■ **EXERCISE OBJECTIVE**
Repeat each record below exactly as given.
** Begin EXERCISE MATERIALS **
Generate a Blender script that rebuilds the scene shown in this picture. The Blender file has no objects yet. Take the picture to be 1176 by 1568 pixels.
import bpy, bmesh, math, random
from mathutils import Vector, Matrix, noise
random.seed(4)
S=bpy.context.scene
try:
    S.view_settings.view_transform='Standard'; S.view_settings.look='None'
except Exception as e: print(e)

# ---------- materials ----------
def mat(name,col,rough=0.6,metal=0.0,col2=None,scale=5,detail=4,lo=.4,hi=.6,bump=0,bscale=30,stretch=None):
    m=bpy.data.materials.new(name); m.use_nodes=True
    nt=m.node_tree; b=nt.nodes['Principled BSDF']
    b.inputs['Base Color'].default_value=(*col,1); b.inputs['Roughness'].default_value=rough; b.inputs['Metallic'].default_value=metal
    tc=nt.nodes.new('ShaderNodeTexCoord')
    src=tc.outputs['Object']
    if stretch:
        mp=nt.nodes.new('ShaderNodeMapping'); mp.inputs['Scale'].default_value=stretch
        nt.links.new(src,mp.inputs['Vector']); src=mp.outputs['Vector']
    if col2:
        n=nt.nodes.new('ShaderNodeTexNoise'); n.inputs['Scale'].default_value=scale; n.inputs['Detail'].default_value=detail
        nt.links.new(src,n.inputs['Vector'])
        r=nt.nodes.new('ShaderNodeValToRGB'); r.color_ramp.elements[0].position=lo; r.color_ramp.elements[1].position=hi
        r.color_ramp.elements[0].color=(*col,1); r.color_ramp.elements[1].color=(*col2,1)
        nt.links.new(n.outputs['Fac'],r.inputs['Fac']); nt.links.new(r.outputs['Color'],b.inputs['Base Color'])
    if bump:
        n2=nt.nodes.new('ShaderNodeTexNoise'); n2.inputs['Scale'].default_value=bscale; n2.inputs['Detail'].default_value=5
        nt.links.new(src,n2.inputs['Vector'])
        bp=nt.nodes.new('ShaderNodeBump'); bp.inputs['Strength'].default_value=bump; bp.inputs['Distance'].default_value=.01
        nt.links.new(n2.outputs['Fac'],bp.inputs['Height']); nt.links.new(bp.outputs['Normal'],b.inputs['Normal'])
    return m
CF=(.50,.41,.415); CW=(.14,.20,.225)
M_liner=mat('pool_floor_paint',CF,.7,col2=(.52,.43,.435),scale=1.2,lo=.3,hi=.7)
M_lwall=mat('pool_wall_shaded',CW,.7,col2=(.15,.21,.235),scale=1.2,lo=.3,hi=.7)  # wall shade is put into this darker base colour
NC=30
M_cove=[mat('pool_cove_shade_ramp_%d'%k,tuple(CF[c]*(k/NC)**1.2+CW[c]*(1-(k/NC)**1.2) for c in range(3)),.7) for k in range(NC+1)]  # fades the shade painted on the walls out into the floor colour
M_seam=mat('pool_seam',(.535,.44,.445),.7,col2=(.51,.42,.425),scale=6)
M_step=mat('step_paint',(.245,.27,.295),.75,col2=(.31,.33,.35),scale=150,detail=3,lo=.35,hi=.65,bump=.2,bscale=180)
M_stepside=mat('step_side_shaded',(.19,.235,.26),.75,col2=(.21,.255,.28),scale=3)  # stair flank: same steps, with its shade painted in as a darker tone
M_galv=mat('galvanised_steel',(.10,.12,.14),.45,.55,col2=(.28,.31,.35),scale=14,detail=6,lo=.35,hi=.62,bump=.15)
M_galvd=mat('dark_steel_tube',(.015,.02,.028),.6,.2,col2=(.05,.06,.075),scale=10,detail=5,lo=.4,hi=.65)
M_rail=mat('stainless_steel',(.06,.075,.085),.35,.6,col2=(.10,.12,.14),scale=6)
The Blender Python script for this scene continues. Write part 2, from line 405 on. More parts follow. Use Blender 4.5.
** End EXERCISE MATERIALS **
■ **OUTPUT FOR THIS EXERCISE**
Generate a Blender script that rebuilds the scene shown in this picture. The Blender file has no objects yet. Take the picture to be 1176 by 1568 pixels.
import bpy, bmesh, math, random
from mathutils import Vector, Matrix, noise
random.seed(4)
S=bpy.context.scene
try:
    S.view_settings.view_transform='Standard'; S.view_settings.look='None'
except Exception as e: print(e)

# ---------- materials ----------
def mat(name,col,rough=0.6,metal=0.0,col2=None,scale=5,detail=4,lo=.4,hi=.6,bump=0,bscale=30,stretch=None):
    m=bpy.data.materials.new(name); m.use_nodes=True
    nt=m.node_tree; b=nt.nodes['Principled BSDF']
    b.inputs['Base Color'].default_value=(*col,1); b.inputs['Roughness'].default_value=rough; b.inputs['Metallic'].default_value=metal
    tc=nt.nodes.new('ShaderNodeTexCoord')
    src=tc.outputs['Object']
    if stretch:
        mp=nt.nodes.new('ShaderNodeMapping'); mp.inputs['Scale'].default_value=stretch
        nt.links.new(src,mp.inputs['Vector']); src=mp.outputs['Vector']
    if col2:
        n=nt.nodes.new('ShaderNodeTexNoise'); n.inputs['Scale'].default_value=scale; n.inputs['Detail'].default_value=detail
        nt.links.new(src,n.inputs['Vector'])
        r=nt.nodes.new('ShaderNodeValToRGB'); r.color_ramp.elements[0].position=lo; r.color_ramp.elements[1].position=hi
        r.color_ramp.elements[0].color=(*col,1); r.color_ramp.elements[1].color=(*col2,1)
        nt.links.new(n.outputs['Fac'],r.inputs['Fac']); nt.links.new(r.outputs['Color'],b.inputs['Base Color'])
    if bump:
        n2=nt.nodes.new('ShaderNodeTexNoise'); n2.inputs['Scale'].default_value=bscale; n2.inputs['Detail'].default_value=5
        nt.links.new(src,n2.inputs['Vector'])
        bp=nt.nodes.new('ShaderNodeBump'); bp.inputs['Strength'].default_value=bump; bp.inputs['Distance'].default_value=.01
        nt.links.new(n2.outputs['Fac'],bp.inputs['Height']); nt.links.new(bp.outputs['Normal'],b.inputs['Normal'])
    return m
CF=(.50,.41,.415); CW=(.14,.20,.225)
M_liner=mat('pool_floor_paint',CF,.7,col2=(.52,.43,.435),scale=1.2,lo=.3,hi=.7)
M_lwall=mat('pool_wall_shaded',CW,.7,col2=(.15,.21,.235),scale=1.2,lo=.3,hi=.7)  # wall shade is put into this darker base colour
NC=30
M_cove=[mat('pool_cove_shade_ramp_%d'%k,tuple(CF[c]*(k/NC)**1.2+CW[c]*(1-(k/NC)**1.2) for c in range(3)),.7) for k in range(NC+1)]  # fades the shade painted on the walls out into the floor colour
M_seam=mat('pool_seam',(.535,.44,.445),.7,col2=(.51,.42,.425),scale=6)
M_step=mat('step_paint',(.245,.27,.295),.75,col2=(.31,.33,.35),scale=150,detail=3,lo=.35,hi=.65,bump=.2,bscale=180)
M_stepside=mat('step_side_shaded',(.19,.235,.26),.75,col2=(.21,.255,.28),scale=3)  # stair flank: same steps, with its shade painted in as a darker tone
M_galv=mat('galvanised_steel',(.10,.12,.14),.45,.55,col2=(.28,.31,.35),scale=14,detail=6,lo=.35,hi=.62,bump=.15)
M_galvd=mat('dark_steel_tube',(.015,.02,.028),.6,.2,col2=(.05,.06,.075),scale=10,detail=5,lo=.4,hi=.65)
M_rail=mat('stainless_steel',(.06,.075,.085),.35,.6,col2=(.10,.12,.14),scale=6)
The Blender Python script for this scene continues. Write part 2, from line 405 on. More parts follow. Use Blender 4.5.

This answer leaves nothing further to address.